Fordert der Inkassodienstleistungen erbringende Rechtsanwalt oder Inkassodienstleister eine Privatperson zur Abgabe eines Schuldanerkenntnisses auf, muss er sie nach § 43d Abs. 4 BRAO bzw. § 13a Abs. 4 RDG mit der Aufforderung in Textform darauf hinweisen, dass sie durch das Schuldanerkenntnis in der Regel die Möglichkeit verliert, solche Einwendungen und Einreden gegen die anerkannte Forderung geltend zu machen, die zum Zeitpunkt der Abgabe des Schuldanerkenntnisses begründet waren.

Der Hinweis muss

  • deutlich machen, welche Teile der Forderung vom Schuldanerkenntnis erfasst werden,
  • typische Beispiele von Einwendungen und Einreden benennen, die nicht mehr geltend gemacht werden können, wie das Nichtbestehen, die Erfüllung oder die Verjährung der anerkannten Forderung, und
  • die Auswirkungen des Schuldanerkenntnisses auf die Verjährung der Forderung erläutern.

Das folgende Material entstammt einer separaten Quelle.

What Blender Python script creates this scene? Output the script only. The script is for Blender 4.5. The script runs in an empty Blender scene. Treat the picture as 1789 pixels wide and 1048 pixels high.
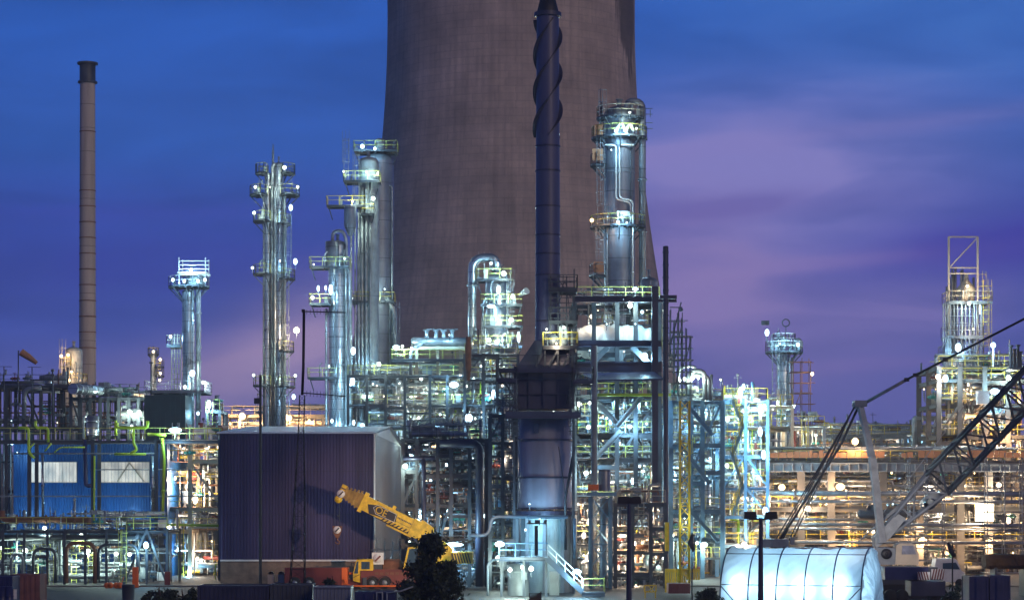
import bpy, math, random
from mathutils import Vector, Matrix, Quaternion
R = math.radians
S = bpy.context.scene
# ---------------------------------------------------------------- camera, sky, sun, exposure
FPX, CX, HY, CH = 4000.0, 894.5, 870.0, 8.0          # focal length / principal column / horizon row (photo pixels), eye height (m)
cam_d = bpy.data.cameras.new('camera'); cam = bpy.data.objects.new('camera', cam_d); S.collection.objects.link(cam)
cam.location = (0, 0, CH); cam.rotation_euler = (R(90), 0, 0)
cam_d.sensor_width = 36.0; cam_d.lens = 36.0*FPX/1789.0
cam_d.shift_x = 0.0; cam_d.shift_y = (HY-524.0)/1789.0
cam_d.clip_start = 1.0; cam_d.clip_end = 6000.0
S.camera = cam
S.view_settings.view_transform = 'Standard'; S.view_settings.look = 'None'
S.view_settings.exposure = 0.35; S.view_settings.gamma = 1.0; S.view_settings.use_curve_mapping = False
cy = S.cycles
cy.use_denoising = True; cy.use_light_tree = True; cy.max_bounces = 5; cy.diffuse_bounces = 2; cy.glossy_bounces = 3
cy.transmission_bounces = 4; cy.transparent_max_bounces = 8; cy.sample_clamp_indirect = 4.0; cy.caustics_reflective = False
cy.volume_bounces = 0; cy.denoising_prefilter = 'ACCURATE'; cy.denoising_input_passes = 'RGB_ALBEDO_NORMAL'; cy.filter_width = 1.5

def lin(r, g, b):
    f = lambda c: (c/255.0)/12.92 if c/255.0 <= 0.04045 else ((c/255.0+0.055)/1.055)**2.4
    return (f(r), f(g), f(b), 1.0)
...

Diese Regelung des Gesetzgebers kann nur als misslungen gelten, da sie letztlich aus Sicht des Gläubigervertreters einem Parteiverrat gleicht. Der Gesetzgeber hatte offenbar verkannt, dass Rechtsdienstleister die Interessen ihres Auftraggebers/Mandanten wahrzunehmen haben und nicht wie Notare agieren, die letztlich alle Beteiligten über Rechte und Pflichten aufzuklären haben. Jedem Schuldner steht es frei, sich vor Abschluss einer Vereinbarung anwaltlichen Rat einzuholen, notfalls im Wege der Beratungshilfe. Der Gesetzgeber sollte daher ggf. etwas mehr Vertrauen in bereits seit Jahren bestehende und vor allem funktionierende gesetzliche Regelungen haben, anstatt sich immer mehr zu verstricken.

Praxistipp:

Und wieder einmal nach gesetzlichen Neuerungen gilt: Die Rechtsdienstleister tun gut daran, sich rechtzeitig auf die Veränderungen zum 1.10.2021 einzustellen und auch ihre Textbausteine und Vereinbarungen entsprechend anzupassen.